(Scripts that build scenes)
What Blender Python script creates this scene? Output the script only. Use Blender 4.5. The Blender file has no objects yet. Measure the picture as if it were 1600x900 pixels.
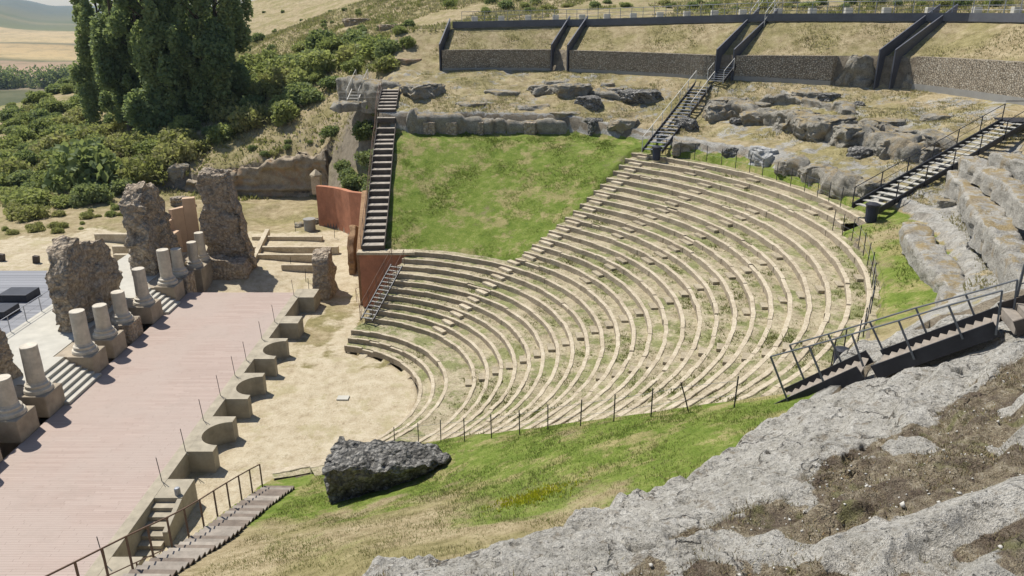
import bpy, bmesh, math, random
import numpy as np
from mathutils import Vector, Matrix

# ------------------------------------------------------------------ camera, sky, sun
S = bpy.context.scene
COL = S.collection
FPX = 1200.0
PITCH = math.atan(450.0 / FPX)
CAM = (0.0, 0.0, 22.0)
cam_data = bpy.data.cameras.new('camera')
cam_data.sensor_width = 36.0
cam_data.lens = 36.0 * FPX / 1600.0
cam_data.clip_start = 0.1
cam_data.clip_end = 12000
cam = bpy.data.objects.new('camera', cam_data)
cam.location = CAM
cam.rotation_euler = (math.pi / 2 - PITCH, 0, 0)
COL.objects.link(cam)
S.camera = cam

SUN_EL = math.radians(59)
SUN_AZ = math.atan2(-0.78, 0.62)          # measured from +Y towards +X
world = bpy.data.worlds.new('World')
S.world = world
world.use_nodes = True
wn = world.node_tree
wn.nodes.clear()
sky = wn.nodes.new('ShaderNodeTexSky')
sky.sky_type = 'NISHITA'
sky.sun_disc = False
sky.sun_elevation = SUN_EL
sky.sun_rotation = SUN_AZ
sky.air_density = 1.0
sky.dust_density = 1.2
sky.altitude = 900
bg = wn.nodes.new('ShaderNodeBackground')
bg.inputs['Strength'].default_value = 0.10
wo = wn.nodes.new('ShaderNodeOutputWorld')
wn.links.new(sky.outputs[0], bg.inputs[0])
wn.links.new(bg.outputs[0], wo.inputs[0])
sun_data = bpy.data.lights.new('sun', 'SUN')
sun_data.energy = 5.0
sun_data.angle = math.radians(0.55)
sun_data.color = (1.0, 0.955, 0.88)
sun = bpy.data.objects.new('sun', sun_data)
sv = Vector((math.sin(SUN_AZ) * math.cos(SUN_EL), math.cos(SUN_AZ) * math.cos(SUN_EL), math.sin(SUN_EL)))
sun.rotation_euler = sv.to_track_quat('Z', 'Y').to_euler()
sun.location = (-60, 30, 90)
COL.objects.link(sun)
S.view_settings.view_transform = 'Standard'
S.view_settings.look = 'None'
S.view_settings.exposure = 0.22
S.view_settings.gamma = 1.0

# ------------------------------------------------------------------ numpy noise
def _hash(ix, iy, iz, seed):
    h = (ix.astype(np.int64) * 374761393 + iy.astype(np.int64) * 668265263 + iz.astype(np.int64) * 2147483647 + seed * 974711) & 0xffffffff
    h = ((h ^ (h >> 13)) * 1274126177) & 0xffffffff
    h = ((h ^ (h >> 16)) * 2246822519) & 0xffffffff
    h = h ^ (h >> 15)
    return (h & 0xffffff).astype(float) / 0xffffff * 2 - 1

def vnoise(x, y, z=None, seed=0):
    x = np.asarray(x, float); y = np.asarray(y, float)
    z = np.zeros_like(x) if z is None else np.asarray(z, float)
    ix, iy, iz = np.floor(x), np.floor(y), np.floor(z)
    fx, fy, fz = x - ix, y - iy, z - iz
    fx = fx * fx * (3 - 2 * fx); fy = fy * fy * (3 - 2 * fy); fz = fz * fz * (3 - 2 * fz)
    out = 0
    for a in (0, 1):
        for b in (0, 1):
            for c in (0, 1):
                w = (fx if a else 1 - fx) * (fy if b else 1 - fy) * (fz if c else 1 - fz)
                out = out + w * _hash(ix + a, iy + b, iz + c, seed)
    return out

def fbm(x, y, z=None, octv=4, seed=0, gain=0.5):
    s = 0; a = 1.0; f = 1.0; n = 0
    for k in range(octv):
        s = s + a * vnoise(np.asarray(x) * f, np.asarray(y) * f, None if z is None else np.asarray(z) * f, seed + k * 17)
        n += a; a *= gain; f *= 2.03
    return s / n

def sstep(a, b, x):
    t = np.clip((np.asarray(x, float) - a) / (b - a), 0, 1)
    return t * t * (3 - 2 * t)

# ------------------------------------------------------------------ theatre geometry
CX, CY = -14.2, 39.2
KZ, Z1 = 0.335, 0.5
RC = [0.871, 8.1287, 15.4322, 0.4992, 0.0153, 6.2356, 2.2449, 0.0071, -2.3846, 5.0744, 0.5937, 0.3399, -0.3564, 0.1718, 0.6328, 0.2486]

def row_r(i, th):
    """radius of the front edge of row i (1..30) at angle th (degrees)"""
    t = np.radians(np.clip(th, -75, 92)); s = (np.asarray(i, float) - 1) / 29.0
    g = np.clip(np.asarray(i, float) - 3, 0, 1)
    c = RC
    return (c[0] * g + (c[1] + c[2] * s + c[3] * s * s) + (c[4] + c[5] * s + c[6] * s * s) * np.cos(t)
            + (c[7] + c[8] * s + c[9] * s * s) * np.sin(t) + (c[10] + c[11] * s + c[12] * s * s) * np.cos(2 * t)
            + (c[13] + c[14] * s + c[15] * s * s) * np.sin(2 * t))

def row_z(i):
    return Z1 + (i - 1) * KZ

def pol(r, th):
    t = np.radians(th)
    return CX + r * np.cos(t), CY + r * np.sin(t)

def tab(th, xs, ys):
    return np.interp(th, xs, ys)

LT = [-100, -76, -70, -66.5, -62, -57, -39, -30, -22, -14.7, -5, 4.4, 10, 16, 30, 39, 46.5, 56, 65, 74.5, 81.5, 95]
LR = [31.5, 31.2, 29.8, 28.7, 29.2, 29.6, 29.7, 30.5, 32.3, 34.1, 35.4, 36.3, 36.0, 36.2, 36.5, 35.8, 36.6, 36.0, 33.9, 31.8, 31.0, 30.5]
GT = [-100, -70, -40, -20, 0, 18, 29, 36, 45, 47, 65, 68, 81, 95]
GR = [46, 46, 47, 49, 52, 53, 54.5, 51.5, 49.3, 48.0, 48.2, 48.8, 45.8, 45.5]
def ledge_r(th): return tab(th, LT, LR)
def gab_r(th): return tab(th, GT, GR)
def gab_top(th): return tab(th, [0, 18, 29, 45, 81], [18.0, 17.9, 17.65, 17.2, 17.07])
def walk_r(th): return gab_r(th) + tab(th, [10, 30, 45, 80], [6.0, 5.5, 5.2, 4.8])
def walk_z(th): return tab(th, [-100, 10, 30, 45, 65, 80], [20.4, 20.4, 20.2, 20.0, 19.3, 19.0])
def zledge(th): return tab(th, [-100, -20, 0, 45, 60, 95], [11.1, 11.3, 11.4, 11.5, 12.3, 12.5])
def stair_th(i): return tab(i, [3, 4, 13, 21, 30, 31], [37.2, 38.0, 40.7, 41.9, 45.0, 45.3])
NEAR = -36.3

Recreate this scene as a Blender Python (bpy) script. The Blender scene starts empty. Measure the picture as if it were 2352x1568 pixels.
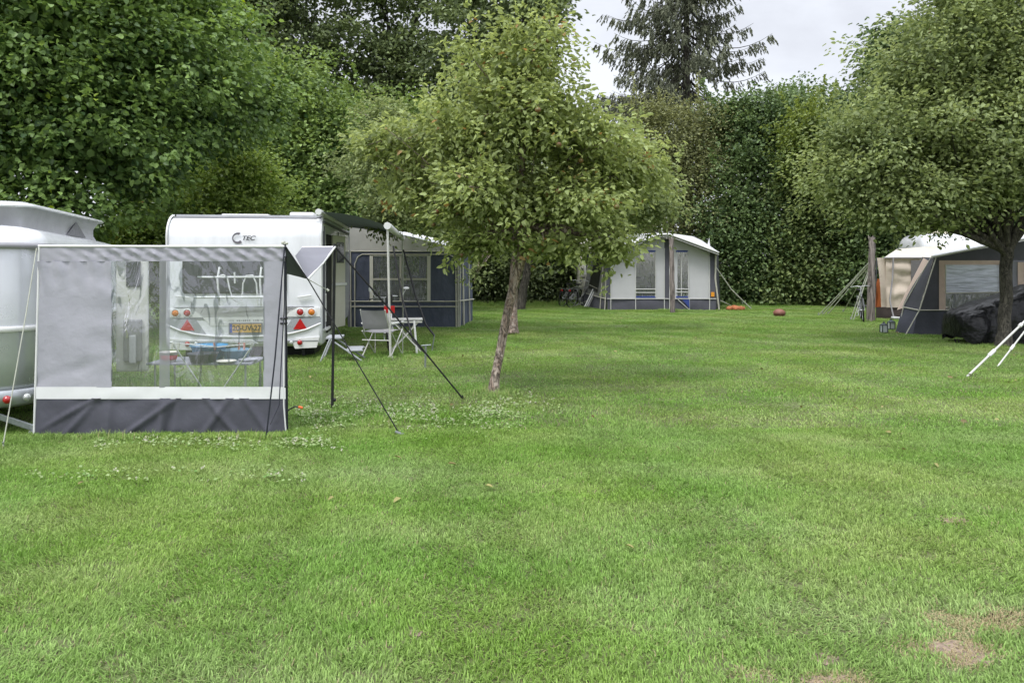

_TASK TO COMPLETE_: Pictures are excluded; copy all other data exactly as shown.

_COMPLETED TASK_:
What Blender Python script creates this scene? Output the script only. Use Blender 4.5. The Blender file has no objects yet. Measure the picture as if it were 1600x900 pixels.
import bpy, bmesh, math, random
import numpy as np
from mathutils import Vector, Matrix

# ------------------------------------------------------------------ camera, sky, sun
S = bpy.context.scene
COL = S.collection
FPX = 1200.0
PITCH = math.atan(450.0 / FPX)
CAM = (0.0, 0.0, 22.0)
cam_data = bpy.data.cameras.new('camera')
cam_data.sensor_width = 36.0
cam_data.lens = 36.0 * FPX / 1600.0
cam_data.clip_start = 0.1
cam_data.clip_end = 12000
cam = bpy.data.objects.new('camera', cam_data)
cam.location = CAM
cam.rotation_euler = (math.pi / 2 - PITCH, 0, 0)
COL.objects.link(cam)
S.camera = cam

SUN_EL = math.radians(59)
SUN_AZ = math.atan2(-0.78, 0.62)          # measured from +Y towards +X
world = bpy.data.worlds.new('World')
S.world = world
world.use_nodes = True
wn = world.node_tree
wn.nodes.clear()
sky = wn.nodes.new('ShaderNodeTexSky')
sky.sky_type = 'NISHITA'
sky.sun_disc = False
sky.sun_elevation = SUN_EL
sky.sun_rotation = SUN_AZ
sky.air_density = 1.0
sky.dust_density = 1.2
sky.altitude = 900
bg = wn.nodes.new('ShaderNodeBackground')
bg.inputs['Strength'].default_value = 0.10
wo = wn.nodes.new('ShaderNodeOutputWorld')
wn.links.new(sky.outputs[0], bg.inputs[0])
wn.links.new(bg.outputs[0], wo.inputs[0])
sun_data = bpy.data.lights.new('sun', 'SUN')
sun_data.energy = 5.0
sun_data.angle = math.radians(0.55)
sun_data.color = (1.0, 0.955, 0.88)
sun = bpy.data.objects.new('sun', sun_data)
sv = Vector((math.sin(SUN_AZ) * math.cos(SUN_EL), math.cos(SUN_AZ) * math.cos(SUN_EL), math.sin(SUN_EL)))
sun.rotation_euler = sv.to_track_quat('Z', 'Y').to_euler()
sun.location = (-60, 30, 90)
COL.objects.link(sun)
S.view_settings.view_transform = 'Standard'
S.view_settings.look = 'None'
S.view_settings.exposure = 0.22
S.view_settings.gamma = 1.0

# ------------------------------------------------------------------ numpy noise
def _hash(ix, iy, iz, seed):
    h = (ix.astype(np.int64) * 374761393 + iy.astype(np.int64) * 668265263 + iz.astype(np.int64) * 2147483647 + seed * 974711) & 0xffffffff
    h = ((h ^ (h >> 13)) * 1274126177) & 0xffffffff
    h = ((h ^ (h >> 16)) * 2246822519) & 0xffffffff
    h = h ^ (h >> 15)
    return (h & 0xffffff).astype(float) / 0xffffff * 2 - 1

def vnoise(x, y, z=None, seed=0):
    x = np.asarray(x, float); y = np.asarray(y, float)
    z = np.zeros_like(x) if z is None else np.asarray(z, float)
    ix, iy, iz = np.floor(x), np.floor(y), np.floor(z)
    fx, fy, fz = x - ix, y - iy, z - iz
    fx = fx * fx * (3 - 2 * fx); fy = fy * fy * (3 - 2 * fy); fz = fz * fz * (3 - 2 * fz)
    out = 0
    for a in (0, 1):
        for b in (0, 1):
            for c in (0, 1):
                w = (fx if a else 1 - fx) * (fy if b else 1 - fy) * (fz if c else 1 - fz)
                out = out + w * _hash(ix + a, iy + b, iz + c, seed)
    return out

def fbm(x, y, z=None, octv=4, seed=0, gain=0.5):
    s = 0; a = 1.0; f = 1.0; n = 0
    for k in range(octv):
        s = s + a * vnoise(np.asarray(x) * f, np.asarray(y) * f, None if z is None else np.asarray(z) * f, seed + k * 17)
        n += a; a *= gain; f *= 2.03
    return s / n

def sstep(a, b, x):
    t = np.clip((np.asarray(x, float) - a) / (b - a), 0, 1)
    return t * t * (3 - 2 * t)

# ------------------------------------------------------------------ theatre geometry
CX, CY = -14.2, 39.2
KZ, Z1 = 0.335, 0.5
RC = [0.871, 8.1287, 15.4322, 0.4992, 0.0153, 6.2356, 2.2449, 0.0071, -2.3846, 5.0744, 0.5937, 0.3399, -0.3564, 0.1718, 0.6328, 0.2486]

def row_r(i, th):
    """radius of the front edge of row i (1..30) at angle th (degrees)"""
    t = np.radians(np.clip(th, -75, 92)); s = (np.asarray(i, float) - 1) / 29.0
    g = np.clip(np.asarray(i, float) - 3, 0, 1)
    c = RC
    return (c[0] * g + (c[1] + c[2] * s + c[3] * s * s) + (c[4] + c[5] * s + c[6] * s * s) * np.cos(t)
            + (c[7] + c[8] * s + c[9] * s * s) * np.sin(t) + (c[10] + c[11] * s + c[12] * s * s) * np.cos(2 * t)
            + (c[13] + c[14] * s + c[15] * s * s) * np.sin(2 * t))

def row_z(i):
    return Z1 + (i - 1) * KZ

def pol(r, th):
    t = np.radians(th)
    return CX + r * np.cos(t), CY + r * np.sin(t)

def tab(th, xs, ys):
    return np.interp(th, xs, ys)

LT = [-100, -76, -70, -66.5, -62, -57, -39, -30, -22, -14.7, -5, 4.4, 10, 16, 30, 39, 46.5, 56, 65, 74.5, 81.5, 95]
LR = [31.5, 31.2, 29.8, 28.7, 29.2, 29.6, 29.7, 30.5, 32.3, 34.1, 35.4, 36.3, 36.0, 36.2, 36.5, 35.8, 36.6, 36.0, 33.9, 31.8, 31.0, 30.5]
GT = [-100, -70, -40, -20, 0, 18, 29, 36, 45, 47, 65, 68, 81, 95]
GR = [46, 46, 47, 49, 52, 53, 54.5, 51.5, 49.3, 48.0, 48.2, 48.8, 45.8, 45.5]
def ledge_r(th): return tab(th, LT, LR)
def gab_r(th): return tab(th, GT, GR)
def gab_top(th): return tab(th, [0, 18, 29, 45, 81], [18.0, 17.9, 17.65, 17.2, 17.07])
def walk_r(th): return gab_r(th) + tab(th, [10, 30, 45, 80], [6.0, 5.5, 5.2, 4.8])
def walk_z(th): return tab(th, [-100, 10, 30, 45, 65, 80], [20.4, 20.4, 20.2, 20.0, 19.3, 19.0])
def zledge(th): return tab(th, [-100, -20, 0, 45, 60, 95], [11.1, 11.3, 11.4, 11.5, 12.3, 12.5])
def stair_th(i): return tab(i, [3, 4, 13, 21, 30, 31], [37.2, 38.0, 40.7, 41.9, 45.0, 45.3])
NEAR = -36.3

Recreate this scene as a Blender Python (bpy) script. The Blender scene starts empty. Measure the picture as if it were 2352x1568 pixels.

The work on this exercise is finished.